**DIRECTIONS:**
Only the lines from the start of the data through the line containing "A_); flap(c, 0)" should be written out, exactly as they are, with both ends included and the pictures left out.

**PROVIDED DATA:**
——
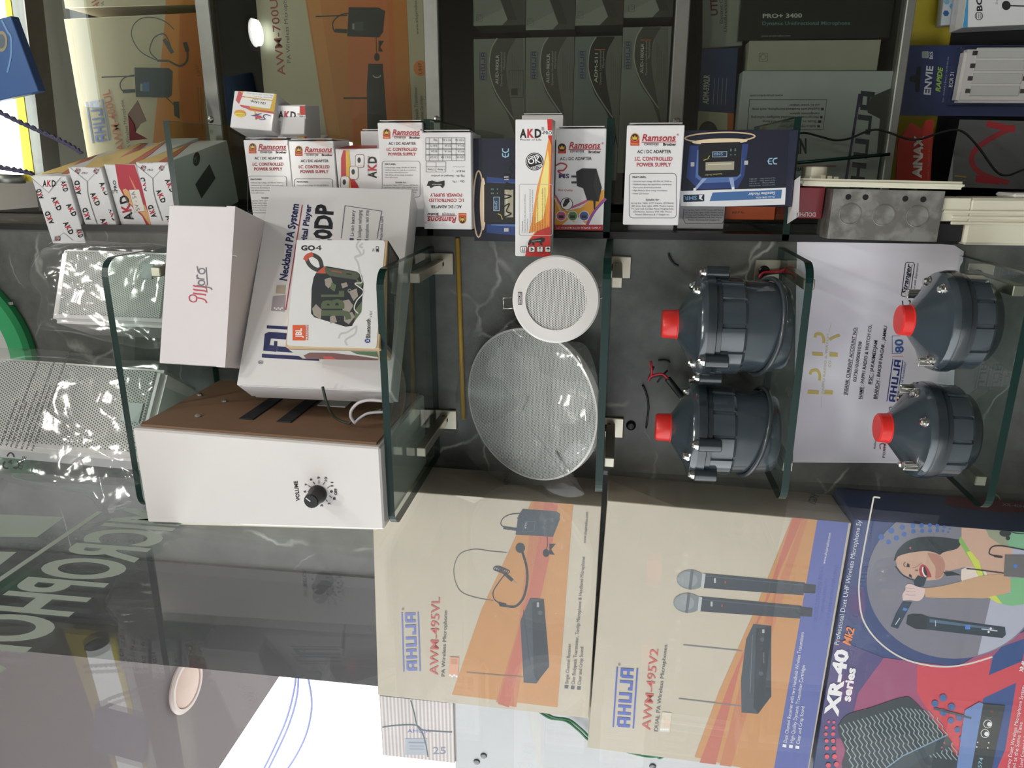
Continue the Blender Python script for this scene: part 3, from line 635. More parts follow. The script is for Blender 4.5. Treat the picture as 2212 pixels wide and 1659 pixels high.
P = c.face('F'); ramsons_front(P, 1018, 496, .87, inv=True, feat=False)
P.org = (900, 0); P.sc = 2.9625
P.txt('AC / DC ADAPTER', (288, 1314), (90, 1314), K, 19, bold=.012); P.txt('I.C. CONTROLLED', (300, 1272), (78, 1272), RRED, 20, bold=.015); P.txt('POWER SUPPLY', (290, 1238), (84, 1238), RRED, 20, bold=.015)
P.poly([(64, 1190), (75, 1160), (100, 1155), (130, 1165), (178, 1155), (178, 1185), (165, 1205), (150, 1190), (110, 1192), (90, 1205), (80, 1190)], K); P.txt('MAKE IN INDIA', (160, 1178), (100, 1178), WH, 6)
P.txt('Qty. : 1 Pc.', (306, 1156), (226, 1156), K, 13); P.txt('Mfg. Dt. : Stamped on product', (306, 1120), (92, 1120), K, 13); P.txt('M.R.P.   :', (306, 1088), (228, 1088), K, 13); P.txt('(Incl. of all taxes)', (306, 1065), (232, 1065), GRY, 7)
def grid(x0, y0, x1, y1, xs, ys):
    for x in xs: P.line([(x, y0), (x, y1)], 2, K)
    for y in ys: P.line([(x0, y), (x1, y)], 2, K)
grid(60, 1036, 186, 1100, (60, 123, 186), (1036, 1068, 1100)); P.txt('1 Amp.', (180, 1080), (130, 1080), K, 12); P.txt('2 Amp.', (115, 1080), (68, 1080), K, 12)
grid(58, 882, 308, 1028, (58, 80, 138, 166, 224, 252, 308), (882, 918, 922, 952, 957, 989, 994, 1028))
for y, row in ((1000, ('12V.1A', '12V.1.5A', '12V.2A')), (962, ('9V.1A', '9V.1A', '9V.2A')), (926, ('5V.1A', '5V.2A', 'SUN TV')), (890, ('7.5V.1A', '5V.1.5A', 'TAB'))):
    for xx, st in zip((302, 218, 132), row): P.txt(st, (xx, y), (xx - 8 * len(st), y), K, 13)
P.done(); flap(c, 0)
c = Carton('adapter_box', ((.005, .105, 1.5266), (4, 0, 0), (.10, .05, .055)), WHITE, 'white carton leaning behind the column, only its end showing', 'box', A_); flap(c, 0)

# --- fourth niche shelf
c = Carton('meter_box', ((-.0103, -.0093, 1.2530), (1.7, 0, 0), (.0846, .056, .1265)), NAVYM, 'dark blue signal meter box lying upside down beside the cream boxes', 'box', A_)
P = c.face('F'); smr_face(P, lambda u, v: (1469.5 + u / 700 * (236 - v / 500 * 10), 286 - u / 700 * 7 + v / 500 * 163), .335); P.done()
c = Carton('adapter_box', ((-.0180, -.0207, 1.3800), (.7, 0, 0), (.1106, .062, .0640)), WHITE, 'white adapter box with boxed feature list, standing above the meter box', 'box', A_)
P = c.face('F'); ramsons_front(P, 1349, 273, 1.015); P.done(); flap(c, 0)
c = Carton('adapter_box', ((-.0340, .056, 1.3790), (-5, 0, 0), (.105, .05, .058)), WHITE2, 'white adapter carton tucked behind the boxed feature list carton', 'box', A_)
P = c.face('F', (1300, 0), 2.9625); P.txt('Ramsons', (92, 952), (130, 950), RRED, 20); P.done()
c = Carton('adapter_box', ((-.0269, .0655, 1.3162), (0, 0, 0), (.115, .05, .0581)), WHITE2, 'white adapter box mostly hidden behind the dark blue meter box', 'box', A_)
P = c.face('F', (1300, 0), 2.9625); P.line([(525, 1335), (520, 1400), (535, 1430), (770, 1430), (788, 1400), (790, 1335)], 3, (60, 70, 110))
for i, (st, a, b) in enumerate((('Set top box, Tablet, CCTV Camera, LED Boards,', 530, 780), ('LED strips, Solar Lights, ADSL, Modem, Laptop,', 530, 780), ('TV Tuner card, Cordless Phone, Weighing Scale,', 528, 780), ('LCD Monitor, Scanners, DVR, WLL Phones,', 540, 770), ('Printers, Electronics & IT Gadgets etc.', 552, 756))): P.txt(st, (a, 1348 + i * 16), (b, 1348 + i * 16), (60, 60, 66), 9)
P.done()
c = Carton('carton', ((-.034, .075, 1.2527), (0, 0, 0), (.078, .05, .0620)), mat('orange_card', (206, 96, 44), .45), 'plain orange carton under the hidden adapter box', 'box', A_)
P = c.face('F', (1300, 0), 2.9625); P.txt('M.R.P Rs.:', (835, 1368), (918, 1366), (70, 30, 20), 15); P.done()

# --- power supply boxes lying on the top niche shelf
S_ = 'patterned power supply boxes'
sols = [('A', ((-.0500, .0793, 2.1846), (-11, 2.5, 0), (.0924, .18, .0500)), 'white patterned power supply box, topmost of the leaning stack'), ('B', ((-.0420, .0856, 2.1362), (-11, 2.5, 0), (.1000, .18, .0465)), 'white patterned power supply box, second of the leaning stack'),
        ('C', ((-.0335, .0917, 2.0895), (-12, 2.5, 0), (.0945, .18, .0450)), 'power supply box showing red flame print on its end'), ('D', ((-.0340, .0915, 2.0440), (-10, 2.5, 0), (.0938, .18, .0445)), 'white patterned power supply box at the bottom of the stack')]
for n, sol, l in sols:
    c = Carton('power_supply_box', sol, WHITE, l, 'box', S_)
    if n == 'C': topC = c
    P = c.face('F', (40, 280), 6.1444)
    if n == 'A':
        for (a, b) in (((290, 780), (330, 910)), ((240, 890), (260, 1030)), ((430, 905), (520, 1085)), ((560, 690), (600, 830)), ((400, 1075), (470, 1240)), ((630, 1000), (720, 1160)), ((310, 1190), (380, 1350)), ((590, 1240), (680, 1400)), ((480, 1480), (560, 1470)), ((760, 1330), (800, 1440))):
            P.akd(a, b, 62) if a[0] not in (290, 240, 400, 310) else P.akd(b, a, 62)
        P.poly([(135, 600), (590, 600), (470, 720), (400, 835)], WH); P.line([(140, 615), (400, 835), (560, 640)], 7, (150, 148, 146)); P.akd((320, 755), (495, 755), 80)
        P.line([(400, 1520), (600, 1370), (720, 1470)], 6, (160, 158, 156))
    elif n in 'BD':
        dx, dy = (0, 0) if n == 'B' else (870, -40)
        for (a, b) in (((830, 860), (800, 670)), ((950, 850), (1030, 1020)), ((1070, 710), (1150, 880)), ((800, 1080), (760, 910)), ((960, 1195), (900, 1030)), ((1190, 1060), (1260, 1220)), ((1080, 1190), (1170, 1370)), ((910, 1390), (870, 1240)), ((740, 560), (800, 590)), ((985, 560), (1040, 590))):
            P.akd((a[0] + dx, a[1] + dy), (b[0] + dx, b[1] + dy), 62)
        P.txt('-PRO', (830 + dx, 590 + dy), (915 + dx, 588 + dy), K, 26); P.txt('Power of Life', (735 + dx, 492 + dy), (915 + dx, 486 + dy), GRY, 14)
        P.line([(665 + dx, 490 + dy), (910 + dx, 690 + dy), (1100 + dx, 490 + dy)], 6, (160, 158, 156)); P.line(spl2([(910 + dx, 690 + dy), (930 + dx, 900 + dy), (1040 + dx, 1250 + dy)]), 9, (120, 118, 118))
    else:
        P.poly([(1280, 460), (1540, 470), (1830, 1330), (1750, 1380), (1640, 1150), (1440, 960), (1330, 760)], (186, 60, 74)); P.poly([(1380, 800), (1420, 780), (1560, 900), (1680, 1010), (1800, 1300), (1760, 1300), (1640, 1120), (1450, 960)], (226, 176, 120)); P.poly([(1460, 600), (1520, 700), (1620, 900), (1560, 850)], (222, 140, 110))
        P.akd((1525, 1195), (1440, 860), 112); P.txt('-PRO', (1320, 840), (1285, 670), K, 40, bold=.01); P.txt('®', (1275, 850), (1270, 800), GRY, 40); P.txt('Power of Life', (1520, 1190), (1430, 880), GRY, 22)
        P.poly([(1465, 800), (1600, 795), (1680, 1080), (1540, 1095)], (236, 228, 220)); P.line([(1465, 800), (1600, 795), (1680, 1080), (1540, 1095)], 4, GRY, True); P.txt('5V - 5A', (1610, 1070), (1540, 815), (90, 88, 92), 50)
    P.done()
    P = c.face('R', (40, 280), 6.1444)
    o = {'A': (0, 0), 'B': (520, -40), 'C': (650, 30), 'D': (1000, 40)}[n]
    q = lambda x, y: (x + o[0], y + o[1])
    P.poly([q(300, 590), q(560, 360), q(900, 200), q(1240, 100), q(1330, 100), q(1000, 300), q(660, 560)], (230, 196, 120)); P.poly([q(560, 590), q(900, 360), q(1330, 110), q(1100, 300), q(660, 580)], (206, 110, 90)); P.circ(*q(895, 215), 95, (110, 116, 112), 24, -.1); P.circ(*q(895, 215), 80, (216, 216, 208), 17, -.1); P.txt('OK', q(850, 226), q(940, 206), (90, 96, 92), 22)
    P.txt('AKD', q(860, 150), q(980, 130), (150, 90, 90), 24); P.done()
    P = c.face('B', (0, 0), 2.9625)
    if n == 'D': P.circ(1258, 1018, 22, (60, 66, 66), 45, .1); P.txt('OK', (1262, 1040), (1258, 1000), (170, 176, 172), 22); P.poly([(1250, 1180), (1340, 1050), (1380, 1140), (1290, 1270)], (60, 66, 80)); P.done()
for nm, pxs, m_ in (('open_flap', [(276, 246), (297, 217), (316, 262), (303, 268), (292, 286), (282, 302)], mat('brown_card', (140, 122, 108), .6)), ('torn_flap', [(277, 250), (290, 270), (292, 286), (318, 300), (280, 304)], mat('red_flap', (132, 44, 50), .5))):
    W_ = [topC.M.inverted() @ Vector(atY(x, y, .176 if nm == 'open_flap' else .174)) for x, y in pxs]; n = len(W_)
    mobj(nm, [tuple(w) for w in W_] + [(w.x, w.y + .001, w.z) for w in W_], [tuple(range(n)), tuple(range(n, 2 * n))[::-1]] + [(i, n + i, n + (i + 1) % n, (i + 1) % n) for i in range(n)], m_, topC.o)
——
**SOLUTION:**
Continue the Blender Python script for this scene: part 3, from line 635. More parts follow. The script is for Blender 4.5. Treat the picture as 2212 pixels wide and 1659 pixels high.
P = c.face('F'); ramsons_front(P, 1018, 496, .87, inv=True, feat=False)
P.org = (900, 0); P.sc = 2.9625
P.txt('AC / DC ADAPTER', (288, 1314), (90, 1314), K, 19, bold=.012); P.txt('I.C. CONTROLLED', (300, 1272), (78, 1272), RRED, 20, bold=.015); P.txt('POWER SUPPLY', (290, 1238), (84, 1238), RRED, 20, bold=.015)
P.poly([(64, 1190), (75, 1160), (100, 1155), (130, 1165), (178, 1155), (178, 1185), (165, 1205), (150, 1190), (110, 1192), (90, 1205), (80, 1190)], K); P.txt('MAKE IN INDIA', (160, 1178), (100, 1178), WH, 6)
P.txt('Qty. : 1 Pc.', (306, 1156), (226, 1156), K, 13); P.txt('Mfg. Dt. : Stamped on product', (306, 1120), (92, 1120), K, 13); P.txt('M.R.P.   :', (306, 1088), (228, 1088), K, 13); P.txt('(Incl. of all taxes)', (306, 1065), (232, 1065), GRY, 7)
def grid(x0, y0, x1, y1, xs, ys):
    for x in xs: P.line([(x, y0), (x, y1)], 2, K)
    for y in ys: P.line([(x0, y), (x1, y)], 2, K)
grid(60, 1036, 186, 1100, (60, 123, 186), (1036, 1068, 1100)); P.txt('1 Amp.', (180, 1080), (130, 1080), K, 12); P.txt('2 Amp.', (115, 1080), (68, 1080), K, 12)
grid(58, 882, 308, 1028, (58, 80, 138, 166, 224, 252, 308), (882, 918, 922, 952, 957, 989, 994, 1028))
for y, row in ((1000, ('12V.1A', '12V.1.5A', '12V.2A')), (962, ('9V.1A', '9V.1A', '9V.2A')), (926, ('5V.1A', '5V.2A', 'SUN TV')), (890, ('7.5V.1A', '5V.1.5A', 'TAB'))):
    for xx, st in zip((302, 218, 132), row): P.txt(st, (xx, y), (xx - 8 * len(st), y), K, 13)
P.done(); flap(c, 0)
c = Carton('adapter_box', ((.005, .105, 1.5266), (4, 0, 0), (.10, .05, .055)), WHITE, 'white carton leaning behind the column, only its end showing', 'box', A_); flap(c, 0)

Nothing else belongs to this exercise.